E poi se è vero che Liquid Feedback non è la panacea di ogni male, è altrettanto vero che è ingeneroso rottamarla a questo modo, specie se l’alternativa è una piattaforma chiusa (Liquid Feedback è invece open source) e con molte meno possibilità di interazione per chi partecipa come la Lex adottata da Casaleggio e Grillo. Di cui lo stesso Casaleggio sembra riconoscere il carattere di esperimento (“Non c’è la democrazia diretta. Siamo i primi in Europa a perseguirla e non abbiamo esempi“).

Altro limite riconosciuto per implementare i piani “iperdemocratici” del duo, e a cui allo stesso modo attualmente non c’è risposta, è quello della sicurezza del voto online, giustamente ricordato da Gomez e Barbacetto. È un problema, dicono. “Vero”, risponde Casaleggio, “noi stiamo cercando di fare il possibile”. Come? Cercando “società esterne in grado di verificare ex post, a campione, se i risultati raggiunti sono corretti”. Al lettore il giudizio su cosa ciò comporti per le consultazioni svolte online finora.

Il combinato disposto – la mancanza di una piattaforma di discussione adeguata e la scarsa sicurezza sulle decisioni che produce – ribadisce la natura fideistica dell’adesione richiesta da Casaleggio al “passaggio culturale” alla democrazia digitale diretta. Che, è vero, in nessun altro luogo del mondo informa un progetto politico vasto e importante anche in termini di consenso elettorale come il MoVimento 5 Stelle, ma che forse anche per questo dovrebbe portarci a riflettere sulla reale opportunità di fare dell’Italia il primo Paese al mondo dove ciò accade. Se non altro, a valutarlo con l’accortezza e le cautele che si associano a ogni ipotesi sperimentale, senza i proclami e gli ideologismi di cui troppo spesso lo stesso Casaleggio si è fatto portavoce.

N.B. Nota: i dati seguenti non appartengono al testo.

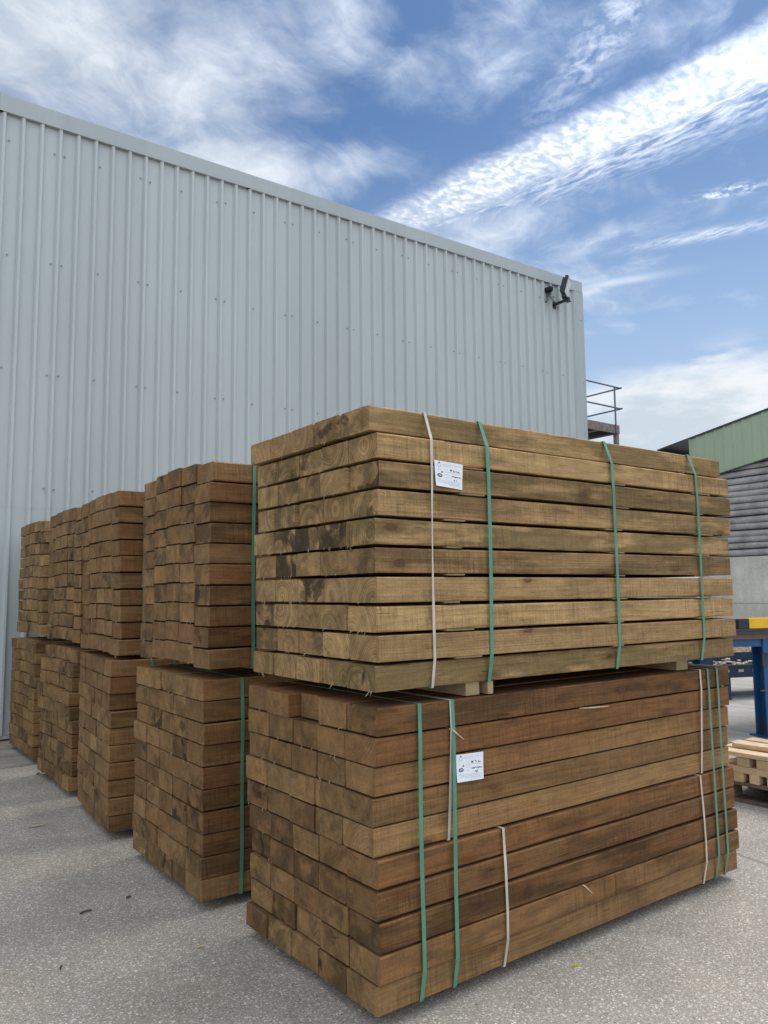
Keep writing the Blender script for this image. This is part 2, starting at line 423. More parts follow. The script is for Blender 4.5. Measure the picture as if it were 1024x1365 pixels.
# ------------------------------------------------------------------ light and sky
SUN_EL, SUN_AZ = math.radians(58), math.radians(7)       # azimuth measured from +X towards +Y
sd = Vector((math.cos(SUN_EL) * math.cos(SUN_AZ), math.cos(SUN_EL) * math.sin(SUN_AZ), math.sin(SUN_EL)))
sl = bpy.data.lights.new('sun', 'SUN'); sl.energy = 1.1; sl.angle = math.radians(28); sl.color = (1, .95, .88)
so = bpy.data.objects.new('sun', sl); COL.objects.link(so); so.rotation_euler = (-sd).to_track_quat('-Z', 'Y').to_euler(); so.location = (0, 0, 30)

w = bpy.data.worlds.new('World'); scene.world = w; w.use_nodes = True
t = NT(w.node_tree); bg = t.n['Background']
sky = t.node('ShaderNodeTexSky', sky_type='NISHITA'); sky.sun_disc = False; sky.sun_elevation = SUN_EL; sky.sun_rotation = PI / 2 - SUN_AZ
sky.air_density = 1.0; sky.dust_density = .6; sky.ozone_density = 2.2
D = t.node('ShaderNodeTexCoord').outputs['Generated']
dx, dy, dz = t.xyz(D)[:3]
zz = t.m('MAXIMUM', dz, .03)
px, py = t.m('DIVIDE', dx, zz), t.m('DIVIDE', dy, zz)
P = t.comb(px, py, 0.)
def gauss(cx, cy, sx, sy, rot=0):
    ca, sa = math.cos(rot), math.sin(rot)
    ax, ay = t.sub(px, cx), t.sub(py, cy)
    a = t.m('DIVIDE', t.add(t.mul(ax, ca), t.mul(ay, sa)), sx); b_ = t.m('DIVIDE', t.sub(t.mul(ay, ca), t.mul(ax, sa)), sy)
    return t.m('EXPONENT', t.mul(t.add(t.mul(a, a), t.mul(b_, b_)), -1.))
def amax(*q):
    o = q[0]
    for k in q[1:]: o = t.m('MAXIMUM', o, k)
    return o
warp = t.vm('SUBTRACT', t.noise(P, 1.6, 3, .55, out='Color'), (.5, .5, .5))
PW = t.vm('ADD', P, t.vm('SCALE', warp, scale=.55))
warp2 = t.vm('SUBTRACT', t.noise(P, 5.5, 3, .6, out='Color'), (.5, .5, .5))
PW2 = t.vm('ADD', PW, t.vm('SCALE', warp2, scale=.16))
def lin(q, a, b, c): return t.add(t.add(t.mul(px, a), t.mul(py, b)), c)
# veil: soft large cirrus
n_big = t.noise(PW, 1.9, 6, .52)
n_fine = t.noise(t.vm('MULTIPLY', PW2, (5.5, 3.2, 1)), 1, 6, .62)
reg = amax(t.mul(gauss(.38, 1.42, .42, .36), 1.0), t.mul(gauss(.78, 1.62, .26, .20), .85), t.mul(gauss(.98, 1.46, .11, .15, .5), .60), t.mul(gauss(.70, 1.06, .20, .13, .5), .60),
           t.mul(gauss(1.0, 1.05, .24, .18), .48), t.mul(gauss(1.50, 1.58, .24, .30), .92), t.mul(gauss(2.05, 1.60, .50, .30, .5), .62),
           t.mul(gauss(.60, .85, .3, .14), .45), t.mul(gauss(1.5, 1.1, .5, .5), .22))
n_str = t.noise(t.vm('ADD', t.comb(t.add(t.mul(px, 2.2), t.mul(py, 1.1)), t.add(t.mul(py, 7.), t.mul(px, -4.)), 0.), t.vm('SCALE', warp, scale=3.2)), 1, 6, .62)
veil = t.m('ADD', t.mul(reg, .88), t.add(t.mul(t.sub(n_big, .5), 1.35), t.add(t.mul(t.sub(n_fine, .5), .45), t.mul(t.sub(n_str, .5), .75))))
veil = t.ss(veil, .12, 1.08)
# broad mackerel streak
ax, ay = t.sub(px, 1.27), t.sub(py, 1.60)
ev = t.noise(P, 4.2, 4, .6)
v = t.add(t.add(t.mul(ax, .990), t.mul(ay, .138)), t.mul(t.sub(ev, .5), .09))
uu = t.add(t.mul(ax, .138), t.mul(ay, -.990))
core = t.m('MULTIPLY', t.ss(v, -.125, -.035), t.ss(v, .14, .045))
fringe = t.m('MULTIPLY', t.ss(v, -.02, .05), t.ss(v, .29, .07))
rip = t.noise(t.vm('ADD', t.comb(t.mul(v, 36.), t.mul(uu, 66.), 0.), t.vm('SCALE', warp2, scale=3.5)), 1, 4, .6)
rip2 = t.noise(t.comb(t.mul(v, 60.), t.mul(t.add(uu, t.mul(v, .6)), 16.), 3.), 1, 5, .6)
pf = t.sub(1., t.voro(t.vm('ADD', t.comb(t.mul(v, 44.), t.mul(uu, 50.), 0.), t.vm('SCALE', warp2, scale=4.)), 1, feature='SMOOTH_F1'))
tex = t.ss(t.add(t.mul(pf, .42), t.mul(rip, .80)), .38, .92)
s_core = t.mul(t.add(t.mul(tex, .58), t.add(.24, t.mul(core, .20))), t.m('POWER', core, .9))
s_fr = t.mul(fringe, t.ss(rip2, .30, .72)); s_fr = t.mul(s_fr, .8)
ends = t.ss(uu, -.35, .25)
streak = t.mul(amax(s_core, s_fr), t.add(.55, t.mul(ends, .45)))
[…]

A maggior ragione se il digitale non risolve, ma semmai mostra più chiaramente, tutti i problemi – teorici e pratici – che da sempre si associano alla democrazia diretta. Come ha dimostrato la storia dello stesso movimento, e come confermano le esperienze nel resto del mondo che ho documentato nel mio volume ‘Critica della democrazia digitale‘, allo stato attuale quella che Casaleggio chiama con inusuale cautela “sperimentazione” è in realtà un azzardo, a partire dalla stessa ipotesi che la democrazia digitale diretta sia realmente più democratica del pur acciaccatissimo status quo basato sulla rappresentanza. Un azzardo, come scriveva Vittorio Foa nel 1993, destinato a perpetuarsi proprio insieme all’agonizzare – oramai evidente – della democrazia rappresentativa, ma non per questo meno rischioso.

E non si tratta solo delle questioni, tutto sommato tecniche, di votare in modo sicuro e di far partecipare davvero chi partecipa attraverso un software all’altezza: il problema è garantire che quelle votazioni e quella partecipazione avvengano in un contesto davvero plurale e informato, in cui il dissenso sia considerato un valore – con apposite garanzie e strutture affinché ciò non sia una mera petizione di principio – e non guardato con sospetto. Da questo punto di vista, Casaleggio non fornisce una risposta soddisfacente quando sostiene che si sta dando “un’importanza eccessiva” ai dissidenti espulsi dal movimento: “Questi sono dei portavoce di un programma”, dice, “che sono stati mandati lì dai cittadini. Punto. Non sono Charles De Gaulle”.

È la logica, negata dalla nostra Costituzione, del vincolo di mandato, e soprattutto della spersonalizzazione, del mutamento del giudizio individuale in nulla una volta che si sia formato il consenso tramite la deliberazione collettiva. Ecco, l’imperativo è ragionare sulla effettiva democraticità di quella formazione del consenso, oltre che di quel mutarsi dell’individuo in “terminale“, come spesso abbiamo letto e sentito ripetere ai candidati e agli eletti a Cinque Stelle. Perché la politica è molto, molto più complessa del semplice rispetto di un patto, e di espellere chi non lo mantiene (“Se tu prendi un impegno con me e non lo rispetti, io non ti voglio più vedere. Finito“).

E se è certamente vero che troppo spesso il giornalismo diventa propaganda (era indispensabile parlare di “nipotini di Goebbels“?), è altrettanto vero che rispondere con un vaffa o eludere ancora molte, troppo critiche e domande trincerandosi dietro a una battuta (“abbiamo un cattivo carattere“) non pare all’altezza dei propositi rivoluzionari per il futuro della nostra democrazia.